Protecting the skin against occupational hazards is an important business. To help you to better understand our FR and ARC flash coveralls, we've broken down and explained an applicable safety standard, so you can make the best choice for you.

What does EN ISO 11611:2015 mean?

This standard outlines the requirements for the protective clothing used for welding and other similar applications. It's designed to ensure the safety of the wearer against risks such as sparks, molten metal splatter and flame.

Let's break it down...

• EN - The translation of the German for European Norm is abbreviated here to signify that this European standard

• ISO - An abbreviation for the International Organization for Standardization, which is the independent governing body for all European quality and safety standards

• 11611 - The legislation number

• 2015 - The year this edition was published, superseding the 2007 version.
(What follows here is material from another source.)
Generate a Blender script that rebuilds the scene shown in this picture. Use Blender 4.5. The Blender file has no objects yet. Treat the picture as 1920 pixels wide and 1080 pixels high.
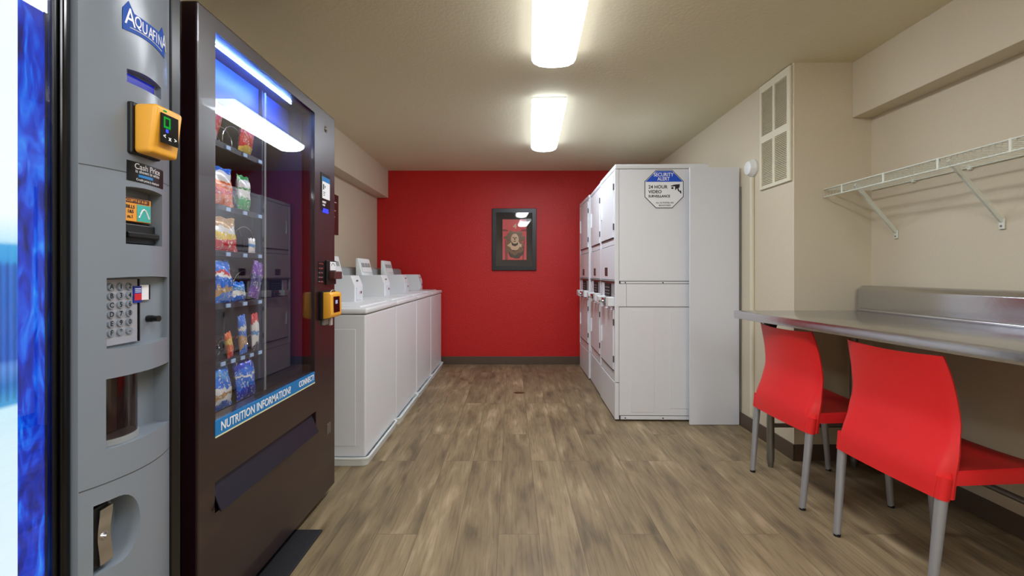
import bpy, bmesh, math, random
from mathutils import Vector, Matrix
random.seed(7)
PI = math.pi
sc = bpy.context.scene
C = sc.collection

# ------------------------------------------------------------------ camera, world, exposure
F, HZ, CH = 840.0, 512.0, 1.149            # focal length in px, horizon row, camera height
cam_d = bpy.data.cameras.new('camera'); cam = bpy.data.objects.new('camera', cam_d); C.objects.link(cam)
cam.location = (0, 0, CH); cam.rotation_euler = (PI/2, 0, 0)
cam_d.sensor_width = 36.0; cam_d.sensor_fit = 'HORIZONTAL'; cam_d.lens = 36.0*F/1920.0
cam_d.shift_y = -(540.0-HZ)/1920.0; cam_d.clip_start = 0.02; cam_d.clip_end = 50
sc.camera = cam
w = bpy.data.worlds.new('world'); sc.world = w; w.use_nodes = True
w.node_tree.nodes['Background'].inputs[0].default_value = (0.6, 0.65, 0.7, 1)
w.node_tree.nodes['Background'].inputs[1].default_value = 0.3
sc.view_settings.view_transform = 'Standard'; sc.view_settings.look = 'None'
sc.view_settings.gamma = 1.0; sc.view_settings.use_curve_mapping = False
sc.view_settings.exposure = 1.4
LAMP = 11.0                                   # radiance of the ceiling fixtures
try:
    sc.cycles.max_bounces = 10; sc.cycles.diffuse_bounces = 6; sc.cycles.transparent_max_bounces = 16
    sc.cycles.use_denoising = True; sc.cycles.sample_clamp_indirect = 6.0; sc.cycles.caustics_reflective = False
except Exception:
    pass

# ------------------------------------------------------------------ materials
def lin(c):
    return tuple(((x/255.0)/12.92 if x/255.0 <= .04045 else ((x/255.0+.055)/1.055)**2.4) for x in c) + (1.0,)
def newmat(name):
    m = bpy.data.materials.new(name); m.use_nodes = True
    nt = m.node_tree; return m, nt, nt.nodes['Principled BSDF']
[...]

This version will be replaced with ISO/CD 11611

• Class 1 - This is assigned when the garment passes all the associated tests (including heat transfer, molten metal impact and tensile strength)

• Class 2 - This is assigned when the garment passes the Class 2 requirements in the same tests as Class 1, but with a higher resistance

FAQs

What other clothing should I wear for ARC flash?

Wearing FR clothes underneath an FR coverall, such as long johns, polo shirts, t-shirts and so on, will enhance your protection. Protect your hands with welding gloves and wear a good pair of welding boots.

What kind of injuries are associated with ARC flash?

Injuries from exposure to ARC flash can range from minor to fatal. Nerves can be damaged, restricting movement and sometimes causing permanent pain, vision can be permanently impaired or lost, and serious burns, including third degree burns are a risk.